Non entro nel merito dell’inchiesta di Milena Gabanelli sui rapporti con la Russia e le scelte strategiche di Eni, non ho gli strumenti né le informazioni per farlo, tantomeno pubblicamente. Non voglio indagare i rapporti personali di questo o quel dirigente con altri personaggi, più o meno trasparenti. Per questo c’è la magistratura e il lavoro di Report è comunque, dal punto di vista giornalistico, importante. Mi voglio però soffermare proprio sull’aspetto del supposto “controllo della stampa”. La cifra che è stata portata come “prova” dell’attività orwelliana di Eni sono i 202 milioni di euro messi a bilancio per “pubblicità, promozione e attività di comunicazione”, che l’ex direttore delle Relazioni Istituzionali ha asserito servire per “controllare la stampa”.

A rischio di passare per impopolare, quei 202 milioni sono destinati a tutte le attività di comunicazione della multinazionale, comprese pubblicità, sponsorizzazioni, gestione della comunicazione online, creazione e allestimento dei punti vendita, gadgets, insomma tutto quello che un’azienda fa e produce in termini di comunicazione.
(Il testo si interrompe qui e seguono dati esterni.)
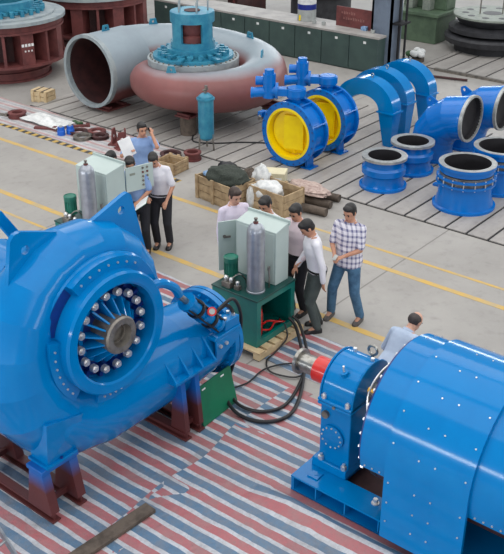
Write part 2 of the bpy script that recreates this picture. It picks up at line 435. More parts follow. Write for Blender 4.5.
# ------------------------------------------------------------------ big blue spiral casing turbine, front left
TZ = 1.77
T = thing('turbine', 'large glossy blue spiral casing turbine with a ring of silver bolts, front left', 'turbine', (5.13, 6.40, 0))
NR = 28
def casing_ring(th, r, Rin, x=None, zc=TZ, ys=1.0):
    Rc = Rin+r
    if x is None:
        c = Vector((Rc*math.cos(th), 0, zc+Rc*math.sin(th))); er = Vector((math.cos(th), 0, math.sin(th)))
    else:
        c = Vector((x, 0, zc-Rc)); er = Vector((0, 0, -1))
    return [c+er*r*math.cos(2*PI*k/NR)+Vector((0, 1, 0))*r*(ys if x is None else 1.0)*math.sin(2*PI*k/NR) for k in range(NR)]
def casing_radius(phi):
    K = [(0, .50), (45, .455), (90, .365), (130, .275), (180, .25), (270, .24), (400, .23)]
    for (a, ra), (b_, rb) in zip(K[:-1], K[1:]):
        if phi <= b_: return ra+(rb-ra)*(phi-a)/(b_-a)
rings = [casing_ring(0, 0.44, 0.56, x) for x in (1.84,)]+[casing_ring(0, 0.50, 0.50, x) for x in (1.15, 0.55)]
for i in range(0, 21):
    phi = i*19.0; r = casing_radius(phi)
    rings.append(casing_ring(math.radians(-90-phi), r, 0.50, ys=1.0+0.26*min(1.0, phi/120)))
b = MB(); b.loft(rings); sp = b.build('spiral_casing', M['blue'], T, ang=60)
for e in sp.data.edges:
    if e.vertices[0]//NR == e.vertices[1]//NR: e.use_edge_sharp = True
# inlet flange pair
b = MB(); b.ring(0.40, 0.53, 1.76, 1.83, (0, 0, 0.77), 'X', 48); b.ring(0.40, 0.53, 1.845, 1.90, (0, 0, 0.77), 'X', 48)
b.bolt_ring((0, 0, 0.77), 'X', 0.485, 24, 0.018, 1.72, 1.93)
b.build('inlet_flange', M['blue'], T)
m = MB(); m.lathe([(0.40, 0), (0.40, 0.02)], (1.85, 0, 0.77), 'X', 32); m.build('inlet_cover', M['blue_dark'], T)
# stay ring / head cover collar, seen face on
O = (0, 0, TZ)
b = MB(); b.lathe([(0.50, 0.30), (0.70, 0.30), (0.70, -0.20), (0.775, -0.31), (0.775, -0.345), (0.76, -0.36), (0.50, -0.36)], O, 'Y', 72, close=True)
b.build('stay_ring', M['blue'], T)
b = MB(); b.lathe([(0.505, -0.30), (0.64, -0.30), (0.635, -0.53), (0.615, -0.555), (0.525, -0.555), (0.505, -0.54)], O, 'Y', 72, close=True)
b.build('cover_rim', M['blue'], T)
for a0, a1 in ((126, 164), (228, 246)):  # dark plates standing in for the shaded recess between cover segments
    b = MB(); b.lathe([(0.64, -0.34), (0.755, -0.34), (0.755, -0.366), (0.64, -0.366)], O, 'Y', 16, a0=math.radians(a0), a1=math.radians(a1)); b.build('gap_shade_plate', M['blue_dark'], T, ang=20)
for a0, a1 in ((52, 124), (166, 226), (250, 300)):
    b = MB(); a0, a1 = math.radians(a0), math.radians(a1)
    b.lathe([(0.635, -0.35), (0.76, -0.35), (0.76, -0.45), (0.635, -0.45)], O, 'Y', 24, a0=a0, a1=a1)
    sg = b.build('cover_segment', M['blue'], T, ang=20)
    for k in range(7):
        t = a0+0.12+(a1-a0-0.24)*k/6; b = MB(); c_ = Vector((math.cos(t)*0.70, 0, TZ+math.sin(t)*0.70))
        b.cyl(c_+Vector((0, -0.45, 0)), c_+Vector((0, -0.462, 0)), 0.011, n=6); b.build('screw', M['chrome'], sg)
b = MB(); b.lathe([(0.0, -0.30), (0.50, -0.30), (0.50, -0.33), (0.30, -0.36), (0.0, -0.36)], O, 'Y', 60); b.build('head_cover', M['blue_dark'], T)
b = MB()
for k in range(16):
    t = 2*PI*(k+0.5)/16; d = Vector((math.cos(t), 0, math.sin(t))); s_ = Vector((-d.z, 0, d.x)); o_ = Vector(O)
    a = o_+d*0.18; c_ = o_+d*0.34
    b.prism([a+s_*0.009+Vector((0, -0.35, 0)), a+s_*0.009+Vector((0, -0.57, 0)), c_+s_*0.009+Vector((0, -0.42, 0)), c_+s_*0.009+Vector((0, -0.33, 0))], -s_*0.018)
b.lathe([(0.30, -0.33), (0.30, -0.37), (0.345, -0.37), (0.345, -0.33)], O, 'Y', 48, close=True)
b.build('radial_rib', M['blue'], T, ang=20)
for k in range(16):
    t = 2*PI*(k+0.25)/16; d = Vector((math.cos(t), 0, math.sin(t))); o_ = Vector(O)+d*0.398; s_ = Vector((-d.z, 0, d.x))
    b = MB(); b.cyl(o_+Vector((0, -0.30, 0)), o_+Vector((0, -0.425, 0)), 0.045, n=14)
    b.obox(o_+d*0.055+s_*0.02+Vector((0, -0.37, 0)), d, s_, (0, 1, 0), 0.05, 0.022, 0.02)
    ar = b.build('guide_vane_arm', M['blue_dark'], T)
    b = MB(); b.cyl(o_+Vector((0, -0.425, 0)), o_+Vector((0, -0.47, 0)), 0.043, 0.040, n=12)
    b.cyl(o_+Vector((0, -0.47, 0)), o_+Vector((0, -0.49, 0)), 0.022, n=8)
    b.build('bolt_cap', M['chrome'], ar)
b = MB(); b.lathe([(0.09, -0.30), (0.19, -0.30), (0.195, -0.585), (0.18, -0.605), (0.12, -0.605), (0.105, -0.53), (0.09, -0.53)], O, 'Y', 48, close=True)
b.cyl((0, -0.33, TZ), (0, -0.50, TZ), 0.10, n=32)
b.build('shaft_hub', M['iron'], T)
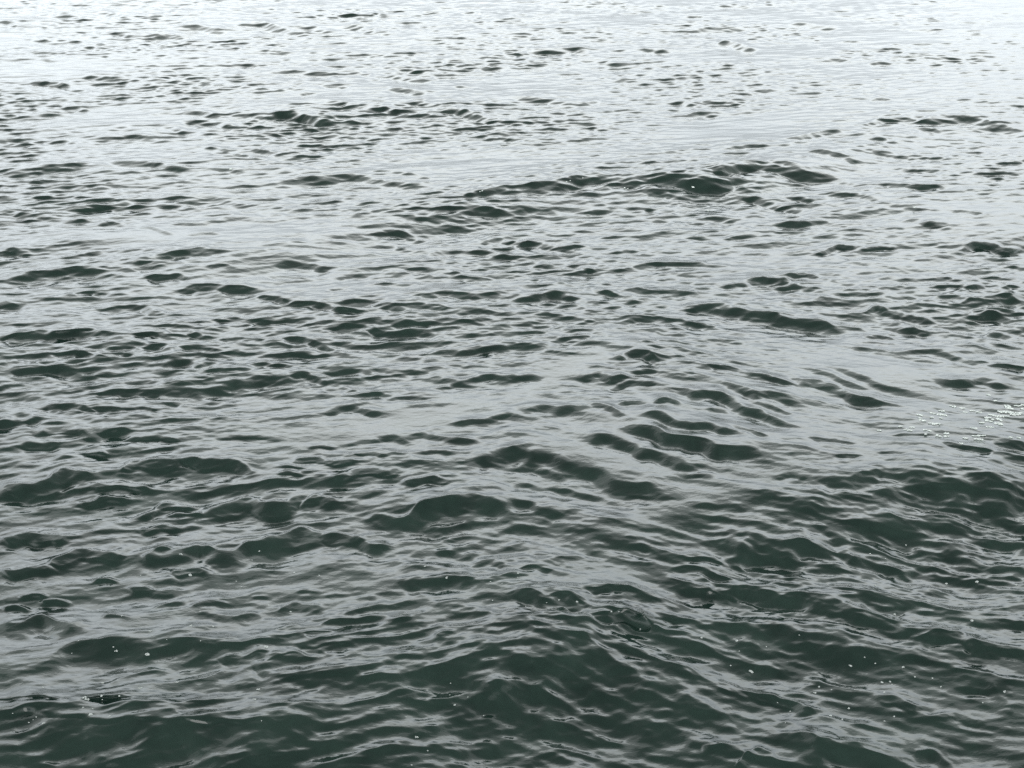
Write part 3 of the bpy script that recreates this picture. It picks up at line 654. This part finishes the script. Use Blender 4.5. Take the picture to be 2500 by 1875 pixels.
def fleck(u, v, w, key=None, far=False):
    h_ = on_water(u, v)
    if h_ is None:
        return
    p, cell = h_
    dist = math.sqrt(p[0] ** 2 + p[1] ** 2 + (p[2] - CAM_H) ** 2)
    wd = max(w, 3.0) / FPX * dist
    vs, fs = [], []
    big = key in BIG
    if big:
        n = random.randint(5, 9)
        for k in range(n):
            a = random.uniform(0, 6.28); q_ = random.uniform(0.1, 0.42) * wd
            x_, y_ = p[0] + math.cos(a) * q_, p[1] + math.sin(a) * q_ * 0.75
            r_ = wd * random.uniform(0.14, 0.26)
            dome(vs, fs, x_, y_, surf_z(x_, y_, cell), r_, r_, r_ * 0.75)
    else:
        z_ = surf_z(p[0], p[1], cell)
        dome(vs, fs, p[0], p[1], z_, wd * 0.5, wd * random.uniform(0.38, 0.5), wd * 0.34, random.uniform(0, 3), 10, 0.16)
        if w > 4:
            x_, y_ = p[0] + wd * random.uniform(-.45, .45), p[1] + wd * random.uniform(-.4, .4)
            dome(vs, fs, x_, y_, surf_z(x_, y_, cell), wd * 0.24, wd * 0.22, wd * 0.2)
    o = link_mesh("foam_fleck", vs, fs, M_WHITE if far else M_BUB, (float(p[0]), float(p[1]), float(p[2])))
    o["category"] = "foam"
    if far:
        o["label"] = "bright speck of broken foam on a far wave crest"
        o["group"] = "specks of foam on the far crests"
    elif big:
        o["label"] = BIG[key]
        o["group"] = "clots of bubbles on the near water"
    else:
        side = "left" if u < 800 else "middle" if u < 1450 else "right"
        o["label"] = "tiny pale foam bubble dotted on the %s part of the near water" % side
        o["group"] = "tiny bubbles on the %s part of the near water" % side


for (u, v, w), k in zip(flecks, keys):
    fleck(u, v, w, k)
for u, v, w in farf:
    fleck(u, v, w, None, True)

# broken white foam at the right edge: many low clots, lying on the ripples
Z = 400 / 2212.0
LACE = [(1985,520,90,50),(2025,545,60,25),(2130,500,90,10),(2200,490,40,20),(2200,545,60,12),(1950,585,160,30),(2080,600,200,26),(2095,625,120,22),(1770,628,70,14),(1870,645,130,25),(1950,640,120,14),(1700,690,40,16),(1730,670,80,10),(1740,712,90,12),(1790,695,26,20),(1880,690,50,50),(1860,740,100,35),(1900,760,50,20),(1640,735,50,10),(1760,795,90,14),(1520,808,80,10),(1590,588,60,8),(1510,572,60,6),(1425,940,60,12),(1600,962,110,18),(1640,905,90,8),(1560,912,80,8),(2030,932,40,12),(2130,932,35,12),(1360,1010,50,10),(1730,360,60,12),(1830,435,40,12),(1410,592,50,6)]
DASH = [(1250,515,70,30),(1380,535,60,14),(1100,570,90,14),(975,605,70,12),(1090,625,110,40),(960,658,40,10),(1085,667,30,8),(800,630,60,25),(805,672,40,8),(850,702,90,22),(1000,740,150,14),(990,750,30,14),(700,792,55,14),(610,825,30,8),(670,838,60,16),(255,838,50,10),(545,785,40,8),(880,828,40,8),(935,845,30,8),(890,890,30,8),(1060,905,60,25),(1165,885,70,30),(1165,920,60,16)]


def patch(rows, label):
    first = None
    for x, y, w, h in rows:
        u, v = 2100 + x * Z, 900 + y * Z
        h_ = on_water(min(u, 2496), v)
        if h_ is None:
            continue
        p, cell = h_
        if first is None:
            first = bpy.data.objects.new("foam_patch", None)
            first.empty_display_size = 0.1
            first.location = (float(p[0]), float(p[1]), float(p[2]))
            first["label"] = label; first["category"] = "foam"
            scene.collection.objects.link(first)
        vs, fs = [], []
        dist = math.sqrt(p[0] ** 2 + p[1] ** 2 + CAM_H ** 2)
        wd = w * Z / FPX * dist * 0.95
        hd = h * Z / FPX * dist / (CAM_H / dist) * 0.42   # ground depth of the clot
        n = max(3, int(w / 13))
        for k in range(n):
            f_ = (k + 0.5) / n - 0.5
            x_ = p[0] + f_ * wd + random.uniform(-.08, .08) * wd
            y_ = p[1] + random.uniform(-.45, .45) * hd - f_ * wd * 0.25 + math.sin(k * 1.7) * hd * 0.25
            r_ = random.uniform(0.55, 1.0) * max(wd / n * 0.85, 0.004)
            ry_ = max(hd * random.uniform(.4, .7), r_ * 0.5)
            dome(vs, fs, x_, y_, surf_z(x_, y_, cell) + 0.001, r_ * 1.6, ry_, 0.004, random.uniform(-.4, .2), 9, 0.35)
        o = link_mesh("foam_streak", vs, fs, M_WHITE, tuple(float(c) for c in p))
        o.parent = first
        o.matrix_parent_inverse = first.matrix_world.inverted()
        o.location = tuple(float(p[k]) - first.location[k] for k in range(3))
        o.matrix_parent_inverse.identity()
    return first


patch(LACE, "lacy patch of bright white foam at the right edge of the water")
patch(DASH, "scattered short dashes of white foam just left of the lacy foam patch")
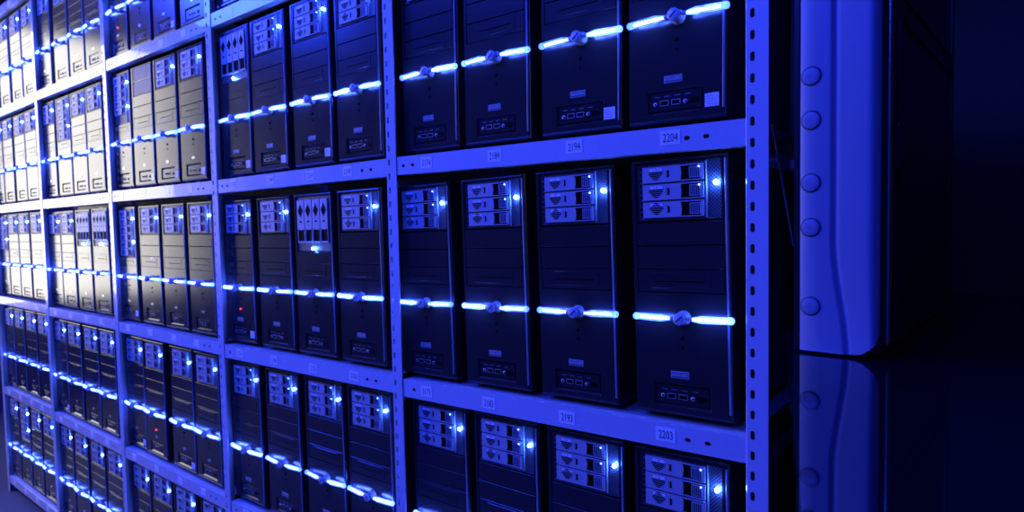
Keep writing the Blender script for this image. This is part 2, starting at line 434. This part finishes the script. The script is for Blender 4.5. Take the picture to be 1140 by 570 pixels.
def bar_mesh(right, core):
    b = MB(); n = 8; path = []; rad = []
    xa, xb = (.135, .2098) if right else (.009, .089)
    for i in range(n + 1):
        x = xa + (xb - xa) * i / n; u = abs(x - .111) / .111
        path.append((x, -.018 + .010 * u * u, .218)); t = i / n if right else 1 - i / n
        rad.append((.0030 + .0030 * min(1, t * 4)) * (1 - .15 * t))
    if core:
        b.tube(path[:-1] if right else path[1:], [r * .62 for r in (rad[:-1] if right else rad[1:])], 6)
        return b.mesh('light_core', ['core'])
    b.tube(path, [r * 1.32 for r in rad], 10)
    b.ball(path[-1 if right else 0], .0076, 10)
    return b.mesh('light_bar', ['tube'])
def barend_mesh(right):
    b = MB(); x = .204 if right else .006
    b.tube([(x, .012, .218), (.2105 if right else .008, -.006, .218)], .0040, 8)
    return b.mesh('bar_bracket', ['silver'])
def edge_mesh():
    b = MB(); n = 12; b.tube([(.2020, .0005, .030), (.2020, .0005, .534)], .0023, 8)  # rod added to carry the highlight of the bezel's rounded right edge
    return b.mesh('edge_glint_rod', ['edge_glint'])
def lock_mesh():
    b = MB(); b.lathe_y(.111, .218, [(.0150, 0), (.0150, -.003), (.0105, -.008), (.0105, -.020), (.0126, -.022), (.0126, -.027), (.0106, -.0285)], 24)
    an = math.radians(40); c, s = math.cos(an), math.sin(an); L, w = .0095, .0014
    b.add([(.111 + c * u * L - s * v * w, -.0289, .218 + s * u * L + c * v * w) for u, v in ((-1, -1), (1, -1), (1, 1), (-1, 1))], [(0, 1, 2, 3)], 1)
    for x0, x1 in ((.088, .099), (.123, .136)): b.tube([(x0, -.019, .218), (x1, -.019, .218)], .0028, 8)
    b.ball((.093, -.019, .218), .0048, 8); b.ball((.130, -.019, .218), .0048, 8)
    return b.mesh('lock', ['acryl', 'ink'])
def io_mesh(merged):
    b = MB(); b.cbox(.0455, .1585, .0030, .0052, .0365, .0735, .0006, 0)
    for x in (.058, .079, .101, .124): b.box(x, x + .012, .0027, .0031, .0655, .0665, 1)
    if merged:
        for x in (.070, .095): usb(b, x, 1, 2)
        b.box(.136, .152, .0026, .0031, .046, .056, 2)
    return b.mesh('port_panel', ['bezel', 'port', 'dark'])
def usb(b, x, mr, md):
    b.box(x, x + .019, .0012, .0031, .0470, .0580, mr); b.box(x + .0015, x + .0175, .0009, .0013, .0470 if False else .0485, .0565, md)
def port_mesh(kind):
    b = MB()
    if kind == 'usb': usb(b, 0, 0, 1)
    elif kind == 'jack': b.lathe_y(0, .0515, [(.0045, .0031), (.0045, .0015), (.0030, .0010)], 14, 0); b.lathe_y(0, .0515, [(.0022, .0011), (.0020, .0007)], 12, 1)
    else:
        b.poly_y([(0, .047), (.013, .047), (.018, .050), (.018, .0545), (.013, .0575), (0, .0575)], .0014, .0031, 1)
    return b.mesh(kind, ['port', 'dark'])
def name_mesh():
    b = MB(); b.cbox(.080, .119, -.0010, 0, .0915, .1060, .0003, 0)
    vs, fs, tw = text_mesh('GIGABYTE', .0082, 0, -.0013, .0990, 1.0)
    k = .035 / tw; b.add([(.082 + x * k, y, z) for x, y, z in vs], fs, 1)
    for q in range(9): b.box(.0822 + q * .0040, .0850 + q * .0040, -.0013, -.0010, .0930, .0960, 1)
    return b.mesh('nameplate', ['tray', 'ink'])
def oval_mesh():
    b = MB(); pts = [(.103 + .014 * math.cos(2 * math.pi * k / 20), .103 + .0060 * math.sin(2 * math.pi * k / 20)) for k in range(20)]
    b.poly_y(pts, -.0012, 0, 0); return b.mesh('oval_badge', ['silver'])
def button_mesh(z, r):
    b = MB(); b.lathe_y(.106, z, [(r * 1.3, 0), (r * 1.25, -.0010), (r, -.0010), (r, -.0022), (r * .7, -.0026)], 14); return b.mesh('button', ['dark'])
def sticker_mesh():
    b = MB(); b.cbox(.1655, .1935, -.0007, 0, .0340, .0600, .0002, 0)
    for q in range(4): b.box(.168, .191 - q * .003, -.0009, -.0006, .0385 + q * .005, .0396 + q * .005, 1)
    return b.mesh('sticker', ['paper', 'tray'])
def led_mesh(r, mt):
    b = MB(); b.ball((0, 0, 0), r, 10); return b.mesh('light', [mt])
P = dict(bezel=bezel_mesh(), chassis=chassis_mesh(), cage3=cage_mesh(.4165, .537, True), cage6=cage_mesh(.3055, .537, True), cageV=cage_mesh(.3535, .537),
         tray=tray_mesh(False), trayd=tray_mesh(True), vtray=vtray_mesh(), cov=cover_mesh(.0465), cov35=cover_mesh(.038), flo=cover_mesh(.0465, True), flo36=cover_mesh(.036, True),
         bl=bar_mesh(False, False), br=bar_mesh(True, False), cl=bar_mesh(False, True), cr=bar_mesh(True, True), be=barend_mesh(False), be2=barend_mesh(True), edge=edge_mesh(), lock=lock_mesh(),
         io=io_mesh(False), iom=io_mesh(True), usb=port_mesh('usb'), jack=port_mesh('jack'), fw=port_mesh('firewire'), name=name_mesh(), oval=oval_mesh(),
         b1=button_mesh(.176, .0035), b2=button_mesh(.156, .0022), stk=sticker_mesh(), led=led_mesh(.0048, 'led'), leds=led_mesh(.0017, 'led_small'), red=led_mesh(.0022, 'led_red'))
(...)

E’ troppo? Rispetto al bilancio dell’Eni no, non è tanto, anzi. L’azienda italiana, nel 2011, ha fatturato la bellezza di 109,6 miliardi di euro, per un utile di 6,86 miliardi. Insomma, Eni ha destinato poco meno del 3% dei suoi ricavi (meno dello 0,2% del suo fatturato), in comunicazione. Contando che è presente in 79 Paesi ed essendo una società rivolta al pubblico, quindi sul mercato e in concorrenza, la percentuale dedicata alla comunicazione è pienamente nella normalità. Basta spulciare i bilanci di altre grandi multinazionali market-oriented, per trovare percentuali anche decisamente superiori.

Quindi non sono budget faraonici e se è Eni ha iniziato a comunicare tardi a questi livelli (anche se mi risulta difficile credere che non esistesse un budget comunicazione prima di Scaroni, fosse anche per disegnare le insegne e decidere il colore della mobilia nei punti vendita) è, forse, perché la privatizzazione ha costretto l’azienda a “scendere in campo” in maniera più decisa.

Tutto questo non per dire che quello che è stato detto a report sia falso o sbagliato ma solo per definire meglio i contorni di un problema che ritengo estremamente delicato ovvero quello di dare informazioni corrette ma anche contestualizzandole con attenzione, evitando di ingenerare la sensazione che abbiano significati diversi.

Che poi Eni abbia un ufficio stampa efficiente è fuor di dubbio (da sempre è considerato, nell’ambiente, il migliore) e che la percentuale di investimenti in comunicazione sia pur “normale” in realtà metta a disposizione una cifra imponente, anche questo è fuori discussione ed evidente. Non voglio, però, ripeto, entrare in questa discussione. Non conosco l’azienda e non ho contezza dei fatti. Ma credo che la chiarezza e la completezza dell’informazione siano necessarie, proprio per fugare ogni dubbio di preconcetto.

Dubbio che deve essere venuto ad Angelo Perrino, direttore di Affari Italiani, che ha pubblicato, all’indomani della trasmissione, il carteggio che sarebbe intercorso fra l’azienda petrolifera e Report (Leggilo qui), nel quale la prima ha risposto (bene o male, credibilmente o meno non è rilevante in questa fase) ai quesiti della trasmissione. Di questo carteggio in trasmissione non se n’è fatto cenno.